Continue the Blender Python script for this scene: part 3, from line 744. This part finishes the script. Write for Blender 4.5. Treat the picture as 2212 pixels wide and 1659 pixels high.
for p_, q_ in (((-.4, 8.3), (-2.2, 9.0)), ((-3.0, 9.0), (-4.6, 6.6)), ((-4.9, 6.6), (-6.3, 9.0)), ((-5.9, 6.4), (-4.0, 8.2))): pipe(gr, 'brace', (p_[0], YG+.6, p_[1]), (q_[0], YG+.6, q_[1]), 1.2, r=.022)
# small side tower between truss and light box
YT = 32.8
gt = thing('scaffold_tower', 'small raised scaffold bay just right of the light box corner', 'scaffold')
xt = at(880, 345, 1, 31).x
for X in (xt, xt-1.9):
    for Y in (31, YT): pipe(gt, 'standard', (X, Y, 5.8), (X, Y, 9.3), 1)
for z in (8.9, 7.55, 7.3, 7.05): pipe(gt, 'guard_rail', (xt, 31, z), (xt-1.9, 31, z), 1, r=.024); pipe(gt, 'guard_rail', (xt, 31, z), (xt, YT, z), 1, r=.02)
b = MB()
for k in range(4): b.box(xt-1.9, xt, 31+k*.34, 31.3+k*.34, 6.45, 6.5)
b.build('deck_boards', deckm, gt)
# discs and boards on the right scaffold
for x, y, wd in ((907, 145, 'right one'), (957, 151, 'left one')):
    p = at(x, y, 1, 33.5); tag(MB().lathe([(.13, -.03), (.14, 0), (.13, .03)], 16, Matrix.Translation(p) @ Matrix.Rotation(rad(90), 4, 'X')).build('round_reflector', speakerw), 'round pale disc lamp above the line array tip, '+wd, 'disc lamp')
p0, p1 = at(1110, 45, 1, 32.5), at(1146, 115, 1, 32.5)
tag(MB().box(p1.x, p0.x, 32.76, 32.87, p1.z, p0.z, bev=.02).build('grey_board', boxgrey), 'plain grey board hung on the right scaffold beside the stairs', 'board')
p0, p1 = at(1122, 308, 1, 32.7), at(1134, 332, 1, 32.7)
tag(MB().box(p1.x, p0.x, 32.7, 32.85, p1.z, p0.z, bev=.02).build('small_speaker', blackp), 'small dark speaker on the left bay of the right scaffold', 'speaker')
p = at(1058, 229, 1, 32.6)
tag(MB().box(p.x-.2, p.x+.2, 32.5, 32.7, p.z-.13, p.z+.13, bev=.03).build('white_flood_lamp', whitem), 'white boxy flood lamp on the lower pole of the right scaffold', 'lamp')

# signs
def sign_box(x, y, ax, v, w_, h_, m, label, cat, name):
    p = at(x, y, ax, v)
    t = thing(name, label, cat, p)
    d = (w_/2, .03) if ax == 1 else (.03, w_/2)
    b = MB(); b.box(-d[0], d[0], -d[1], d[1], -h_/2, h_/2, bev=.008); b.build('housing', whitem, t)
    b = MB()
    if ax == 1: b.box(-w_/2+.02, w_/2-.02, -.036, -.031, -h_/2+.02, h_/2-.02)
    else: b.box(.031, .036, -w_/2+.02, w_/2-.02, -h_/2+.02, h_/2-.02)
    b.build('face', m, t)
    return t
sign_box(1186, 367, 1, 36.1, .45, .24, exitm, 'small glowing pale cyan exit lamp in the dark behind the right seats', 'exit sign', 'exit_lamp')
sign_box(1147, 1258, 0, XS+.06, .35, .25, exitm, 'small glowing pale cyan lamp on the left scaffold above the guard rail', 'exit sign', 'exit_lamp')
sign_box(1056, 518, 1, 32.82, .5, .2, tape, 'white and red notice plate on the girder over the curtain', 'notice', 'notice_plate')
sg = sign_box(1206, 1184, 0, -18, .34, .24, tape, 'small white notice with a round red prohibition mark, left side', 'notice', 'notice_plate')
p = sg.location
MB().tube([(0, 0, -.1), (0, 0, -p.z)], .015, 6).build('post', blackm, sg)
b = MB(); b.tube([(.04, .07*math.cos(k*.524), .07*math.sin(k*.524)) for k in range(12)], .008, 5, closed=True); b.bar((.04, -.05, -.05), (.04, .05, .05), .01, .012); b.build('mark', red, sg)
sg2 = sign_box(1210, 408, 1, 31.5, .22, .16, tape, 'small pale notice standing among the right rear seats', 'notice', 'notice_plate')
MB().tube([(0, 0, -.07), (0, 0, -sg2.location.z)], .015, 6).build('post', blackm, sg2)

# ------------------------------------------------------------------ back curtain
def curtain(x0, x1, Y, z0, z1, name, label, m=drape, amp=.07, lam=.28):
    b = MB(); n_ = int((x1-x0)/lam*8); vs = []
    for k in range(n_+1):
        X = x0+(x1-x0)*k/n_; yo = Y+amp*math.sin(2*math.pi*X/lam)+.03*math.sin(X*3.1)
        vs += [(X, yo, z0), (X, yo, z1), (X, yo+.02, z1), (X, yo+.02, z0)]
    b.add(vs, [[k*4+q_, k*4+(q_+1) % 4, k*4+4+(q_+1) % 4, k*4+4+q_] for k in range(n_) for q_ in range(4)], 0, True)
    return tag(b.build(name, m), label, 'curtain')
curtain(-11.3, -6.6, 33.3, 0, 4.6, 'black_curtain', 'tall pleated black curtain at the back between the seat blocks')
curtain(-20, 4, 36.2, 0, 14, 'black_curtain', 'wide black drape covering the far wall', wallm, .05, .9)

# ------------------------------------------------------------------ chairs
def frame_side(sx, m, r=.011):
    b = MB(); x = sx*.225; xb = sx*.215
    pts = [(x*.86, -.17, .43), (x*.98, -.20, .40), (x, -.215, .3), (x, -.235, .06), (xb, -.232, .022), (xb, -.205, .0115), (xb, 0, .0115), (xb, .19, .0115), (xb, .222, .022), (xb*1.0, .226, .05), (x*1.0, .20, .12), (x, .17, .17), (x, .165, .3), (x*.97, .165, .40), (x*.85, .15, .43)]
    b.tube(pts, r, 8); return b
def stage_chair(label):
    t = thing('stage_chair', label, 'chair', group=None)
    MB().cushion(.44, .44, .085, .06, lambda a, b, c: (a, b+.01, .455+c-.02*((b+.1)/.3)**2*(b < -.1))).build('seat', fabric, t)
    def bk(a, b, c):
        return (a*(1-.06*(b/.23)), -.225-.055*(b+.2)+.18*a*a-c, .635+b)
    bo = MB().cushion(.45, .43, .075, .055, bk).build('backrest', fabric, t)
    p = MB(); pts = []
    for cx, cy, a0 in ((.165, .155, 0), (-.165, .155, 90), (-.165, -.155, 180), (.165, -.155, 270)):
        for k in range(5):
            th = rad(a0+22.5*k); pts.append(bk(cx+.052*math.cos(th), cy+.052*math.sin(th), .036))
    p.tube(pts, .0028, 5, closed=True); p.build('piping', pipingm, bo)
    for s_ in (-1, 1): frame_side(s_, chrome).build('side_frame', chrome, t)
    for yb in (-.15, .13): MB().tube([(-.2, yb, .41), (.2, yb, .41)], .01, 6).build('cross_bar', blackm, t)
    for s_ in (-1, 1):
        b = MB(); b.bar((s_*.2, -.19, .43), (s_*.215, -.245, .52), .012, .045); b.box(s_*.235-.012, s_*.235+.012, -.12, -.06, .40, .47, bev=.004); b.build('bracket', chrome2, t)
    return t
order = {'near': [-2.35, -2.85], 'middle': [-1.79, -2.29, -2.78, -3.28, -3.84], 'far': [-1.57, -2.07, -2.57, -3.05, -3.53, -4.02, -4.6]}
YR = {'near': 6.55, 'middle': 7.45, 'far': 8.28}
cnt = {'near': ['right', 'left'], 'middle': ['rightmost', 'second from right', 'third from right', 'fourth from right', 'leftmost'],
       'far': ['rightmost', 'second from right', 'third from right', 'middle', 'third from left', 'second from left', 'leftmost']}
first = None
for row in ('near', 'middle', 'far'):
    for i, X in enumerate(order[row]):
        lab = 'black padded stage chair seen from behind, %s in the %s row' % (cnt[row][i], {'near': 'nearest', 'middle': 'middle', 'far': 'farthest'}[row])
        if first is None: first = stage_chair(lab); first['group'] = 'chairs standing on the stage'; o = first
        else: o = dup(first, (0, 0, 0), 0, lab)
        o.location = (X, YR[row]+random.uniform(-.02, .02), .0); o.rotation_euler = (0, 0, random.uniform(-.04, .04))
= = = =
**AIM OF THE EXERCISE:** Repeat the material word for word from its opening line up to and including the line containing "right scaffold', 'lamp')".

**RESPONSE TO THE EXERCISE:**
Continue the Blender Python script for this scene: part 3, from line 744. This part finishes the script. Write for Blender 4.5. Treat the picture as 2212 pixels wide and 1659 pixels high.
for p_, q_ in (((-.4, 8.3), (-2.2, 9.0)), ((-3.0, 9.0), (-4.6, 6.6)), ((-4.9, 6.6), (-6.3, 9.0)), ((-5.9, 6.4), (-4.0, 8.2))): pipe(gr, 'brace', (p_[0], YG+.6, p_[1]), (q_[0], YG+.6, q_[1]), 1.2, r=.022)
# small side tower between truss and light box
YT = 32.8
gt = thing('scaffold_tower', 'small raised scaffold bay just right of the light box corner', 'scaffold')
xt = at(880, 345, 1, 31).x
for X in (xt, xt-1.9):
    for Y in (31, YT): pipe(gt, 'standard', (X, Y, 5.8), (X, Y, 9.3), 1)
for z in (8.9, 7.55, 7.3, 7.05): pipe(gt, 'guard_rail', (xt, 31, z), (xt-1.9, 31, z), 1, r=.024); pipe(gt, 'guard_rail', (xt, 31, z), (xt, YT, z), 1, r=.02)
b = MB()
for k in range(4): b.box(xt-1.9, xt, 31+k*.34, 31.3+k*.34, 6.45, 6.5)
b.build('deck_boards', deckm, gt)
# discs and boards on the right scaffold
for x, y, wd in ((907, 145, 'right one'), (957, 151, 'left one')):
    p = at(x, y, 1, 33.5); tag(MB().lathe([(.13, -.03), (.14, 0), (.13, .03)], 16, Matrix.Translation(p) @ Matrix.Rotation(rad(90), 4, 'X')).build('round_reflector', speakerw), 'round pale disc lamp above the line array tip, '+wd, 'disc lamp')
p0, p1 = at(1110, 45, 1, 32.5), at(1146, 115, 1, 32.5)
tag(MB().box(p1.x, p0.x, 32.76, 32.87, p1.z, p0.z, bev=.02).build('grey_board', boxgrey), 'plain grey board hung on the right scaffold beside the stairs', 'board')
p0, p1 = at(1122, 308, 1, 32.7), at(1134, 332, 1, 32.7)
tag(MB().box(p1.x, p0.x, 32.7, 32.85, p1.z, p0.z, bev=.02).build('small_speaker', blackp), 'small dark speaker on the left bay of the right scaffold', 'speaker')
p = at(1058, 229, 1, 32.6)
tag(MB().box(p.x-.2, p.x+.2, 32.5, 32.7, p.z-.13, p.z+.13, bev=.03).build('white_flood_lamp', whitem), 'white boxy flood lamp on the lower pole of the right scaffold', 'lamp')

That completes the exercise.